Entries with scene source code:
● ● ● ●

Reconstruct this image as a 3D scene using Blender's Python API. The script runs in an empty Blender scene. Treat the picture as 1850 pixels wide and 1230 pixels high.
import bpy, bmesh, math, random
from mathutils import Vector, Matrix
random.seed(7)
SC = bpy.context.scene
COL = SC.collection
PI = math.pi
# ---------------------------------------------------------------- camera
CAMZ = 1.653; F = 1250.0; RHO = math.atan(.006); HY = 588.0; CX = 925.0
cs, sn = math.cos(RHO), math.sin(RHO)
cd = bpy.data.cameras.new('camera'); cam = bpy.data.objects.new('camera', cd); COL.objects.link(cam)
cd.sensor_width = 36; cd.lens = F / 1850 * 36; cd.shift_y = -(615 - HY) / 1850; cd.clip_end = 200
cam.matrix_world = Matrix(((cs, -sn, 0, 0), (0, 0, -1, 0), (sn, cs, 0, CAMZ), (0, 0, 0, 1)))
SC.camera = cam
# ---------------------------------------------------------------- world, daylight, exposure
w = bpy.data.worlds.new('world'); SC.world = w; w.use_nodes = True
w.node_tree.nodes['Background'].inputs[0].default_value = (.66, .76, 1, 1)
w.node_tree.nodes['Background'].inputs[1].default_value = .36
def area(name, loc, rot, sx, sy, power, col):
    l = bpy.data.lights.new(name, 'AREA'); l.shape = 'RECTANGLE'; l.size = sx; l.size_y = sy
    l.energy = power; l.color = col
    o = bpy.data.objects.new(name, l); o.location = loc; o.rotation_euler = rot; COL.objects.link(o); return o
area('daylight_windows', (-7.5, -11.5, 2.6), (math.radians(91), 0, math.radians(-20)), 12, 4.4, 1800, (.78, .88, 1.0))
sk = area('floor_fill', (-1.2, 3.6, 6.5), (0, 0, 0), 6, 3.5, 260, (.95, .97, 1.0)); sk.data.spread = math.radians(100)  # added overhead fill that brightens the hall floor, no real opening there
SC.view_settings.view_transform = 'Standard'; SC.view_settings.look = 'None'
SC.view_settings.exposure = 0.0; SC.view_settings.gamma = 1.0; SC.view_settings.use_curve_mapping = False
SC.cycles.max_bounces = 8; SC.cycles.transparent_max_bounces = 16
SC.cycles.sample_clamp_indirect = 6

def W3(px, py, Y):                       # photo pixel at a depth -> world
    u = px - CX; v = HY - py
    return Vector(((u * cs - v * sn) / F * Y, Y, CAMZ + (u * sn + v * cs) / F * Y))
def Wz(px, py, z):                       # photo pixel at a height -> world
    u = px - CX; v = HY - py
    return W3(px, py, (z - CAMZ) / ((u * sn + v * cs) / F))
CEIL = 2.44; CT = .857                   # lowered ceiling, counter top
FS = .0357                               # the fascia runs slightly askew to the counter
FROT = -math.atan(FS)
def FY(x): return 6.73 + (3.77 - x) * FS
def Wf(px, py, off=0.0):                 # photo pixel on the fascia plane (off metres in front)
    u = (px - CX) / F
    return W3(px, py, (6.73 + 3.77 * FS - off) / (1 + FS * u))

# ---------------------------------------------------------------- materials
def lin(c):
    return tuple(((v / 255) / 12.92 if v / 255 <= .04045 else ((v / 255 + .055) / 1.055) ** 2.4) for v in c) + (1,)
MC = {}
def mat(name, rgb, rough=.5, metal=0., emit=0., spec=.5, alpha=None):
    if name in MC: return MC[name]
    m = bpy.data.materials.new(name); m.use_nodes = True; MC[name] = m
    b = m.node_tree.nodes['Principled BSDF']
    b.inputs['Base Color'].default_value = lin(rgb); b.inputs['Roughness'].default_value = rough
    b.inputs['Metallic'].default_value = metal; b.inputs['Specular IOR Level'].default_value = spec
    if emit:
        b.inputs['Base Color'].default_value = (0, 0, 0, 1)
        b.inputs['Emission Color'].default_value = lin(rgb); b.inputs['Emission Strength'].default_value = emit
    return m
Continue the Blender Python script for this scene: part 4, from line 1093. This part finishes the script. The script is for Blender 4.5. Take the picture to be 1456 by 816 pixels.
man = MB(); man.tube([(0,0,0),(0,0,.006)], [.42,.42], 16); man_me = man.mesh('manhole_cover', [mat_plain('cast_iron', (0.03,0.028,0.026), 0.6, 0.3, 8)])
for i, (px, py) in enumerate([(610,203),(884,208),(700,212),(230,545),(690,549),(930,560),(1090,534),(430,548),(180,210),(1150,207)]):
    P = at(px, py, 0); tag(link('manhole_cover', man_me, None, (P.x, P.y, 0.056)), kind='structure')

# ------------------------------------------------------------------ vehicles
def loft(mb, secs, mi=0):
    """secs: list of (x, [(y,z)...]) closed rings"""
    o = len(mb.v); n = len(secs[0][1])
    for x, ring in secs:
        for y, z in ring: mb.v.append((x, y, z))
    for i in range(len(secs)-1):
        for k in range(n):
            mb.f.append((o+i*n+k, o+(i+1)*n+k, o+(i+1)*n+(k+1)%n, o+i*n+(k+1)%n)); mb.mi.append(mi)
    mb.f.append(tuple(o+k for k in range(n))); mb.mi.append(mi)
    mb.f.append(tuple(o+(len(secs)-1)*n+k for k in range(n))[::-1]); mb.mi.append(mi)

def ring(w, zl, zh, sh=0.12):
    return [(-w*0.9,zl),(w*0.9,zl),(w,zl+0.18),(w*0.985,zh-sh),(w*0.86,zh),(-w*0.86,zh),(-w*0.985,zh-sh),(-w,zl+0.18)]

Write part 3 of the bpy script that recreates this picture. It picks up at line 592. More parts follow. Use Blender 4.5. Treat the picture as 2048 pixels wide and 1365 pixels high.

● ● ● ●

*Work to complete*:
Write out every entry exactly as given.

*Output below*:
Reconstruct this image as a 3D scene using Blender's Python API. The script runs in an empty Blender scene. Treat the picture as 1850 pixels wide and 1230 pixels high.
import bpy, bmesh, math, random
from mathutils import Vector, Matrix
random.seed(7)
SC = bpy.context.scene
COL = SC.collection
PI = math.pi
# ---------------------------------------------------------------- camera
CAMZ = 1.653; F = 1250.0; RHO = math.atan(.006); HY = 588.0; CX = 925.0
cs, sn = math.cos(RHO), math.sin(RHO)
cd = bpy.data.cameras.new('camera'); cam = bpy.data.objects.new('camera', cd); COL.objects.link(cam)
cd.sensor_width = 36; cd.lens = F / 1850 * 36; cd.shift_y = -(615 - HY) / 1850; cd.clip_end = 200
cam.matrix_world = Matrix(((cs, -sn, 0, 0), (0, 0, -1, 0), (sn, cs, 0, CAMZ), (0, 0, 0, 1)))
SC.camera = cam
# ---------------------------------------------------------------- world, daylight, exposure
w = bpy.data.worlds.new('world'); SC.world = w; w.use_nodes = True
w.node_tree.nodes['Background'].inputs[0].default_value = (.66, .76, 1, 1)
w.node_tree.nodes['Background'].inputs[1].default_value = .36
def area(name, loc, rot, sx, sy, power, col):
    l = bpy.data.lights.new(name, 'AREA'); l.shape = 'RECTANGLE'; l.size = sx; l.size_y = sy
    l.energy = power; l.color = col
    o = bpy.data.objects.new(name, l); o.location = loc; o.rotation_euler = rot; COL.objects.link(o); return o
area('daylight_windows', (-7.5, -11.5, 2.6), (math.radians(91), 0, math.radians(-20)), 12, 4.4, 1800, (.78, .88, 1.0))
sk = area('floor_fill', (-1.2, 3.6, 6.5), (0, 0, 0), 6, 3.5, 260, (.95, .97, 1.0)); sk.data.spread = math.radians(100)  # added overhead fill that brightens the hall floor, no real opening there
SC.view_settings.view_transform = 'Standard'; SC.view_settings.look = 'None'
SC.view_settings.exposure = 0.0; SC.view_settings.gamma = 1.0; SC.view_settings.use_curve_mapping = False
SC.cycles.max_bounces = 8; SC.cycles.transparent_max_bounces = 16
SC.cycles.sample_clamp_indirect = 6

def W3(px, py, Y):                       # photo pixel at a depth -> world
    u = px - CX; v = HY - py
    return Vector(((u * cs - v * sn) / F * Y, Y, CAMZ + (u * sn + v * cs) / F * Y))
def Wz(px, py, z):                       # photo pixel at a height -> world
    u = px - CX; v = HY - py
    return W3(px, py, (z - CAMZ) / ((u * sn + v * cs) / F))
CEIL = 2.44; CT = .857                   # lowered ceiling, counter top
FS = .0357                               # the fascia runs slightly askew to the counter
FROT = -math.atan(FS)
def FY(x): return 6.73 + (3.77 - x) * FS
def Wf(px, py, off=0.0):                 # photo pixel on the fascia plane (off metres in front)
    u = (px - CX) / F
    return W3(px, py, (6.73 + 3.77 * FS - off) / (1 + FS * u))

# ---------------------------------------------------------------- materials
def lin(c):
    return tuple(((v / 255) / 12.92 if v / 255 <= .04045 else ((v / 255 + .055) / 1.055) ** 2.4) for v in c) + (1,)
MC = {}
def mat(name, rgb, rough=.5, metal=0., emit=0., spec=.5, alpha=None):
    if name in MC: return MC[name]
    m = bpy.data.materials.new(name); m.use_nodes = True; MC[name] = m
    b = m.node_tree.nodes['Principled BSDF']
    b.inputs['Base Color'].default_value = lin(rgb); b.inputs['Roughness'].default_value = rough
    b.inputs['Metallic'].default_value = metal; b.inputs['Specular IOR Level'].default_value = spec
    if emit:
        b.inputs['Base Color'].default_value = (0, 0, 0, 1)
        b.inputs['Emission Color'].default_value = lin(rgb); b.inputs['Emission Strength'].default_value = emit
    return m
Continue the Blender Python script for this scene: part 4, from line 1093. This part finishes the script. The script is for Blender 4.5. Take the picture to be 1456 by 816 pixels.
man = MB(); man.tube([(0,0,0),(0,0,.006)], [.42,.42], 16); man_me = man.mesh('manhole_cover', [mat_plain('cast_iron', (0.03,0.028,0.026), 0.6, 0.3, 8)])
for i, (px, py) in enumerate([(610,203),(884,208),(700,212),(230,545),(690,549),(930,560),(1090,534),(430,548),(180,210),(1150,207)]):
    P = at(px, py, 0); tag(link('manhole_cover', man_me, None, (P.x, P.y, 0.056)), kind='structure')

# ------------------------------------------------------------------ vehicles
def loft(mb, secs, mi=0):
    """secs: list of (x, [(y,z)...]) closed rings"""
    o = len(mb.v); n = len(secs[0][1])
    for x, ring in secs:
        for y, z in ring: mb.v.append((x, y, z))
    for i in range(len(secs)-1):
        for k in range(n):
            mb.f.append((o+i*n+k, o+(i+1)*n+k, o+(i+1)*n+(k+1)%n, o+i*n+(k+1)%n)); mb.mi.append(mi)
    mb.f.append(tuple(o+k for k in range(n))); mb.mi.append(mi)
    mb.f.append(tuple(o+(len(secs)-1)*n+k for k in range(n))[::-1]); mb.mi.append(mi)

def ring(w, zl, zh, sh=0.12):
    return [(-w*0.9,zl),(w*0.9,zl),(w,zl+0.18),(w*0.985,zh-sh),(w*0.86,zh),(-w*0.86,zh),(-w*0.985,zh-sh),(-w,zl+0.18)]

Write part 3 of the bpy script that recreates this picture. It picks up at line 592. More parts follow. Use Blender 4.5. Treat the picture as 2048 pixels wide and 1365 pixels high.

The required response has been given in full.